A segunda exigência que Jesus estabelece é a seguinte: “Quem não carrega a sua cruz e não caminha atrás de mim, não pode ser meu discípulo” (v. 27). A cruz no contexto da sociedade e do tempo de Jesus representa medo, tortura, vergonha e exclusão social e religiosa. Era a máxima condenação que o Império Romano impunha aos adversário e inimigos políticos, que representavam perigo social para Roma. Neste contexto da narrativa ela não pode ser entendida como sinônimo de sofrimento, apenas. Ela deve ser tomada em seu sentido real, ou seja, a eventualidade e a realidade da perda (entrega) da própria vida em vista da fidelidade ao Reino, ao Pai e a Jesus. Só pode ser Seu discípulo quem entende que a vida também pode ser perdida por causa do horizonte e da fidelidade ao projeto de Jesus. A capacidade de dar e de gastar a vida, é o que significa tomar a cruz e seguir a Jesus, em todo o seu realismo e consequência.
A terceira exigência, “renunciar a tudo o que tem”, toca na capacidade e na maturidade exigidas do discípulo na relação que possui com os seus bens. Mais uma vez Jesus toca no tema do desapego como condição de liberdade para que a pessoa possa ser autêntico servidor do Reino e seu discípulo. Agora, ele é chamado a colocar o que possui em relação às necessidades dos outros. Amar menos o que se tem para coloca-los a serviço dos que não possuem.

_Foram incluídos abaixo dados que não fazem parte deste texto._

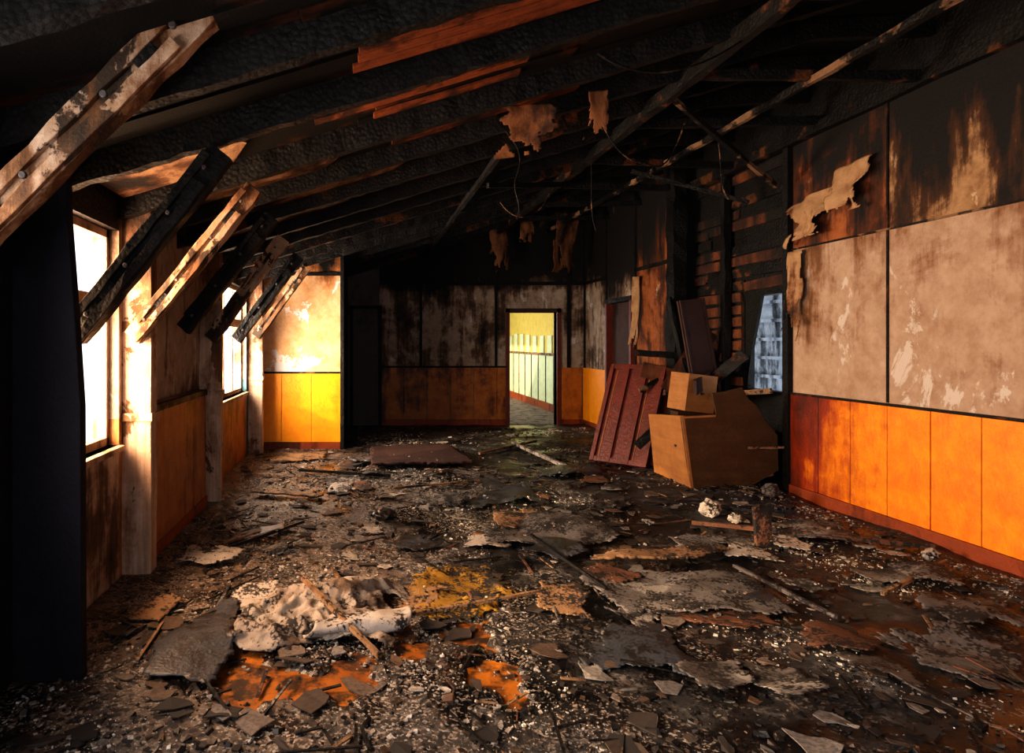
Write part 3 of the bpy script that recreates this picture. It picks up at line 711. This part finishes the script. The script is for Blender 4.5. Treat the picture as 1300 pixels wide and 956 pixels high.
def lump(name, x, y, r, m, sq=.7):
    bm = bmesh.new(); bmesh.ops.create_icosphere(bm, subdivisions=3, radius=r)
    for v in bm.verts:
        d = v.co.normalized(); v.co *= 1 + .35 * noise.noise(d * 2 + Vector((x, y, 0))) + .1 * noise.noise(d * 7); v.co.z *= sq
    me = bpy.data.meshes.new(name); bm.to_mesh(me); bm.free(); me.materials.append(M[m])
    o = bpy.data.objects.new(name, me); scene.collection.objects.link(o); o.location = (x, y, top_h(x, y) + r * sq * .8); return o
lump('plaster_lump', 2.88, 5.35, .08, 'paleboard', .9); lump('plaster_lump', 3.0, 5.2, .05, 'paleboard', .8); lump('plaster_lump', 3.7, 5.85, .07, 'greyboard', .95)
lump('charcoal_lump', .18, 5.35, .09, 'coal', .5); lump('charcoal_lump', 2.2, 5.6, .07, 'coal', .5); lump('plaster_lump', 3.78, 4.3, .045, 'paleboard', .9)
b = MB(); b.poly([(2.78, 4.55, .02), (2.76, 4.55, .30), (2.80, 4.55, .33), (2.84, 4.56, .31), (2.89, 4.56, .34), (2.90, 4.57, .02)], (0, 1, 0), .03, 'redboard'); b.build('broken_board_stub', bevel=.003)

def crumple():
    vs, fs = [], []; n, m = 100, 72
    for j in range(m + 1):
        for i in range(n + 1):
            u, v = i / n, j / m
            x = -.72 + .96 * u; y = 3.02 + .86 * v * (1 - .35 * (1 - u) * .6)
            x += .10 * (v - .5) + .04 * noise.noise((u * 3, v * 3, 9)); y += .09 * noise.noise((u * 4, v * 2, 1))
            edge = min(1, 6 * min(u, 1 - u, v, 1 - v))
            rid = abs(noise.noise((u * 2.4 + v * 1.6, v * 3.4 - u, 4)))
            rid2 = abs(noise.noise((u * 6 - v * 2, v * 9 + u * 3, 8)))
            rid3 = abs(noise.noise((u * 13 + v * 4, v * 15 - u * 5, 3)))
            bulge = math.exp(-((v - .66 - .2 * (u - .5)) / .13) ** 2) * math.exp(-((u - .6) / .26) ** 2)
            z = .035 + edge * (.04 * (1 - 2.4 * rid) + .028 * (1 - 2.8 * rid2) + .012 * (1 - 3 * rid3) + .09 * bulge)
            vs.append((x, y, max(z, top_h(x, y) + .008 + .004 * rid2)))
    for j in range(m):
        for i in range(n):
            u, v = (i + .5) / n, (j + .5) / m
            e = min(u, 1 - u, v, 1 - v)
            if e < .16 * (noise.noise((u * 5, v * 5, 20)) + .35): continue
            if u < .4 and v > .5 + u: continue
            a = j * (n + 1) + i; fs.append((a, a + 1, a + n + 2, a + n + 1))
    b = MB(); b.add(vs, fs, 'cloth')
    vs, fs = [], []; n, m = 30, 26
    for j in range(m + 1):
        for i in range(n + 1):
            u = i / n; t = j / m * 2 * math.pi * .86 - .6
            r = .046 + .020 * u + .016 * noise.noise((u * 4, t, 2)) - .03 * (j / m) * .6
            c = Vector((-.26 + .48 * u, 3.14 + .12 * u, .07))
            vs.append(c + Vector((.03 * math.sin(t), math.cos(t) * r * 1.6, math.sin(t) * r)))
    for j in range(m):
        for i in range(n):
            a = j * (n + 1) + i; fs.append((a, a + 1, a + n + 2, a + n + 1))
    b.add(vs, fs, 'paleboard')
    o = b.build('crumpled_linoleum', smooth=True)
    s = o.modifiers.new('s', 'SOLIDIFY'); s.thickness = .005
crumple()

# ------------------------------------------------------------------ peeling / hanging sheets
def hang(name, o, u, v, m, curl=.1, seed=0, rag=.25, n=26, th=.004):
    o, u, v = Vector(o), Vector(u), Vector(v); nn = u.cross(v).normalized(); vs, fs = [], []
    for j in range(n + 1):
        for i in range(n + 1):
            a, c = i / n, j / n
            d = curl * (c ** 2 + .5 * math.sin(a * 3 + seed) * c) + .07 * noise.noise((a * 2.5, c * 2.5, seed)) * min(1, u.length * 2)
            vs.append(o + u * (a + .10 * noise.noise((c * 5, seed, 0))) + v * c * (1 - .25 * abs(curl)) + nn * d)
    for j in range(n):
        for i in range(n):
            a, c = (i + .5) / n, (j + .5) / n
            e = min(a, 1 - a, 1 - c)
            if e < rag * (noise.noise((a * 3.5, c * 3.5, seed * 3.1)) + .35 + .5 * noise.noise((a * 9, c * 9, seed))) * (.25 + c): continue
            k = j * (n + 1) + i; fs.append((k, k + 1, k + n + 2, k + n + 1))
    b = MB(); b.add(vs, fs, m); ob = b.build(name, smooth=True)
    s = ob.modifiers.new('s', 'SOLIDIFY'); s.thickness = th
    return ob
hang('hanging_ceiling_paper', (.92, 4.4, 3.08), (.40, .0, .02), (.02, .02, -.32), 'paper_b', .12, 1, .45)
hang('hanging_ceiling_paper', (1.54, 4.4, 3.18), (.14, .03, .02), (.02, 0, -.30), 'paper_b', .08, 2, .4)
hang('hanging_ceiling_paper', (2.15, 10.9, 3.55), (.32, .0, 0), (0, 0, -.9), 'paper_b', .1, 3, .4)
hang('hanging_ceiling_paper', (2.62, 10.8, 3.6), (.25, .0, 0), (.03, 0, -.45), 'paper_b', .1, 4, .4)
hang('hanging_ceiling_paper', (3.12, 10.5, 3.6), (.45, .1, 0), (0, 0, -1.0), 'paper_b', .12, 5, .4)
hang('peeling_wallpaper', (XR - .06, 6.08, 2.74), (0, -.52, .08), (-.02, 0, -.40), 'paper', -.05, 6, .4)
hang('peeling_wallpaper', (XR - .06, 5.50, 2.92), (0, -.42, .05), (-.02, .1, -.42), 'paper', -.06, 7, .4)
hang('peeling_wallpaper', (XR - .06, 6.10, 2.32), (0, -.20, 0), (-.02, 0, -.85), 'paper', -.05, 8, .45)
hang('peeling_wallpaper', (XF - .05, 9.2, 2.4), (0, -.26, 0), (-.02, 0, -1.1), 'paper', -.06, 9, .45)

def wire(name, pts, r=.006):
    c = bpy.data.curves.new(name, 'CURVE'); c.dimensions = '3D'; c.bevel_depth = r
    s = c.splines.new('NURBS'); s.points.add(len(pts) - 1)
    for i, p in enumerate(pts): s.points[i].co = (*p, 1)
    s.use_endpoint_u = True; s.order_u = 4
    c.materials.append(M['batten']); o = bpy.data.objects.new(name, c); scene.collection.objects.link(o)
wire('hanging_cable', [(1.0, 4.6, 3.0), (1.2, 4.6, 2.8), (1.0, 4.6, 2.6), (1.15, 4.6, 2.45), (1.1, 4.6, 2.35)])
wire('hanging_cable', [(1.9, 5.2, 3.3), (2.1, 5.3, 2.95), (2.4, 5.4, 3.0), (2.6, 5.5, 2.9), (2.75, 5.5, 3.35)])
wire('hanging_cable', [(2.3, 6.5, 3.3), (2.32, 6.5, 3.0), (2.28, 6.5, 2.8), (2.35, 6.5, 2.6)])
wire('hanging_cable', [(1.2, 3.3, 2.95), (1.5, 3.4, 2.8), (1.9, 3.6, 3.0), (2.3, 3.9, 3.3)])
wire('hanging_cable', [(1.6, 7.5, 3.1), (1.8, 7.5, 2.8), (2.1, 7.5, 2.9), (2.2, 7.5, 3.3)])
wire('hanging_cable', [(3.3, 6.0, 3.4), (3.35, 6.0, 3.1), (3.3, 6.0, 2.95), (3.4, 6.0, 2.8)])

# ------------------------------------------------------------------ light
w = bpy.data.worlds.new('overcast_sky'); scene.world = w; w.use_nodes = True
bg = w.node_tree.nodes['Background']; bg.inputs[0].default_value = (.86, .90, 1, 1); bg.inputs[1].default_value = 2.0
def area(name, loc, rot, sx, sy, e, col):
    l = bpy.data.lights.new(name, 'AREA'); l.shape = 'RECTANGLE'; l.size = sx; l.size_y = sy; l.energy = e; l.color = col
    o = bpy.data.objects.new(name, l); scene.collection.objects.link(o); o.location = loc; o.rotation_euler = rot
    return o
H = math.pi / 2
area('daylight_window_1', (-1.95, 3.45, 1.6), (0, -H, 0), 1.6, 1.1, 400, (1, .60, .34))
area('daylight_window_2', (-1.95, 7.3, 1.6), (0, -H, 0), 1.6, 2.0, 480, (1, .76, .56))
area('fill_side_3', (-1.95, 1.1, 1.6), (0, -H, 0), 1.6, 2.2, 190, (1, .88, .78))  # added lamp outside the unseen window, brightens the right wall
area('fill_side_4', (-1.95, -1.5, 1.6), (0, -H, 0), 1.6, 2.2, 130, (1, .92, .86))  # added side light behind the camera, outside an invented window
area('fill_rear', (1.3, -4.0, 1.7), (H, 0, 0), 4.6, 1.8, 90, (.84, .92, 1))  # added frontal fill from behind the camera, outside invented openings
area('fill_corridor', (1.4, 15, 1.7), (0, -H, 0), 1.6, 5, 95, (1, .98, .88))  # added lamp, brightens the corridor through an invented opening in its left wall
s = bpy.data.lights.new('sun', 'SUN'); s.energy = 5.0; s.angle = .03; s.color = (1, .72, .45)
so = bpy.data.objects.new('sun', s); scene.collection.objects.link(so)
so.rotation_euler = Vector((1, .75, -.42)).to_track_quat('-Z', 'Y').to_euler()

# ------------------------------------------------------------------ camera
cam = bpy.data.cameras.new('camera'); co = bpy.data.objects.new('camera', cam); scene.collection.objects.link(co)
co.location = (0, 0, 1.47); co.rotation_euler = (H, 0, 0)
cam.sensor_width = 36; cam.lens = 36 * 820 / 1300; cam.shift_x = (650 - 460) / 1300; cam.shift_y = -(478 - 435) / 1300
cam.clip_start = .05
scene.camera = co
scene.view_settings.view_transform = 'Standard'
for lk in ('Medium High Contrast', 'Standard - Medium High Contrast'):
    try:
        scene.view_settings.look = lk; break
    except Exception as e: print('look', e)
scene.view_settings.exposure = -0.1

As duas parábolas que se encontram no meio do texto, nos vv.28-32, são tomadas de ambientes distintos, mas possuem a mesma intenção e finalidade. A primeira, a do construtor que deseja começar a construir deve saber se terá o suficiente para concluir a obra. Caso contrário será alvo da chacota alheia. A segunda, serve-se do exemplo de um rei que está preste a sair em batalha, com seu reduzido exército em face a outro que apresenta um exército mais numeroso, e que deve discernir bem sua estratégia. Ambas as parábolas tocam no tema do discernimento diante de uma tomada de decisão e de suas consequências. Elas servem para iluminar o discípulo no discernimento, na tomada de decisão e leva-lo a pensar nas consequências de sua decisão/adesão ao discipulado. Jesus não quer que o discípulo seja inconstante. Para se tornar seguidor é necessário que a pessoa pese, discirna e tome consciência da escolha que está fazendo. O discípulo, portanto, não pode ser inconsequente. Assim como o construtor e o rei têm que ser conscientes das decisões e consequências que podem ter, tanto mais aquele que se dispõe a assumir o discipulado ao Reino e a Jesus. Este é o sentido das duas parábolas que reforçam as exigências que o Senhor faz para quem quiser segui-lo.
No horizonte da comunidade, o evangelista e serve destas parábolas para fixar o ensinamento de Jesus aos seus discípulos-leitores e integrantes da comunidade, de modo a evitar qualquer pensamento equivocado sobre o discipulado, suas exigências e acerca da pessoa de Jesus. O fiel-discípulo não pode conceber um seguimento/discipulado de acordo com suas conveniências, mas conforme a radicalidade da vida do mestre, e não se afaste do ideal de vida de Jesus mesmo diante das dificuldades, das exigências e das crises suscitadas pelo próprio evangelho. A comunidade, se ela quiser ser fiel ao projeto de Jesus, deve procurar viver estas exigências que Ele mesmo viveu por primeiro: tudo reordenar, recolocar e ressignificar no horizonte do projeto de Deus; ser consciente de que tomar a cruz é configurar sua vida ao mistério da entrega e da doação até as últimas consequências; e viver, por isso, uma vida em liberdade e gratuidade diante do que se possui.
Quem somos neste “espelho” do texto: 1) acompanhantes ou seguidores de Jesus? 2) Temos colocado o projeto de Jesus e do Reino em primeiro lugar ou temos amado mais nossos próprios projetos e convicções? 3) Temos discernido sobre a nossa condição e vocação de discípulos e discípulas?
Pe. João Paulo Góes Sillio.
Santuário São
Judas Tadeu, Avaré/Arquidiocese de Botucatu-SP.